TLDR
- Brent crude declined more than 1% to $94.44 following a 5.6% Monday rally, as Tehran confirmed plans to send representatives to Pakistan negotiations
- The temporary ceasefire between Washington and Tehran concludes Wednesday, with Trump indicating extension prospects are minimal
- Strait of Hormuz transit remains effectively halted, eliminating approximately 20% of worldwide crude supplies from global markets
- Gulf producers Saudi Arabia and UAE have shifted operations to bypass routes, increasing alternative terminal capacity to 6.5 million barrels daily
- Citigroup projects crude could surge to $110 per barrel should the Hormuz closure persist another 30 days
Crude markets experienced downward pressure Tuesday following reports that Tehran would dispatch a diplomatic team to peace negotiations with Washington scheduled in Islamabad, Pakistan. The development emerged despite Iranian leadership’s public resistance to renewed diplomatic engagement.
Brent crude retreated as much as 1.1% to $94.44 per barrel, reversing portions of Monday’s robust 5.6% advance. West Texas Intermediate similarly declined 0.9% to $86.68 per barrel during Asian trading sessions.

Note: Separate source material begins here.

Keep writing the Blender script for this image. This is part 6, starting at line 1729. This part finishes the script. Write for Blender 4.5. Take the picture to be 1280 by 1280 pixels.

Mohammad Bagher Ghalibaf, Iran’s parliament speaker, declared the nation would refuse negotiations “under the shadow of threats” emanating from Washington. However, according to Wall Street Journal sources, Tehran privately informed regional intermediaries of its intention to dispatch a delegation to Pakistan within days.
The composition and leadership of Iran’s diplomatic team remains undisclosed.
Vice President JD Vance is en route to recommence discussions, anticipated to begin either late Tuesday or early Wednesday morning. President Trump stated Sunday that extending the current ceasefire beyond its Wednesday evening Washington time expiration appears “highly unlikely.”
Trump additionally verified that US naval enforcement operations targeting Iran will continue until a comprehensive peace agreement materializes. American naval forces intercepted an Iranian vessel during the weekend, prompting Tehran to reinstate restrictions across the Strait of Hormuz.
Strait of Hormuz Transit Continues Blockade
The strategically vital Strait of Hormuz has remained essentially impassable since hostilities commenced in late February. Iran temporarily lifted restrictions over the weekend before reimposing the closure.
Merely three vessels made transit attempts through the strait early Tuesday. Under normal circumstances, the waterway facilitates approximately one-fifth of global crude oil supplies.
ANZ analysts observed that the “ongoing uncertainty continues to overshadow any peace agreement” given Iran’s continued hesitancy toward diplomatic reengagement.
Saudi Arabia and the United Arab Emirates have initiated contingency routing to circumvent Hormuz. Operations have shifted to the Yanbu terminal along the Red Sea and Fujairah terminal positioned in the Gulf of Oman. Aggregate loading capacity at these alternative facilities has expanded to 6.5 million barrels daily, compared to 5.0 million before conflict erupted.
What Analysts Are Saying
Citigroup forecasts oil prices potentially climbing to $110 per barrel should Hormuz disruptions extend another 30 days.
Fatih Birol, executive director of the International Energy Agency, cautioned that worldwide energy markets could experience sustained volatility extending up to two years resulting from the ongoing conflict.
Dilin Wu, research strategist at Pepperstone, indicated markets will remain “super sensitive to any headline updates in the next 24 hours.”
Chinese President Xi Jinping advocated for immediate cessation of hostilities and resumption of standard Hormuz operations Monday during a telephone conversation with Saudi Crown Prince Mohammed bin Salman.
As of Tuesday morning, no official confirmation of a second negotiation round between US and Iranian representatives has materialized, while the ceasefire termination deadline remains fixed for Wednesday evening.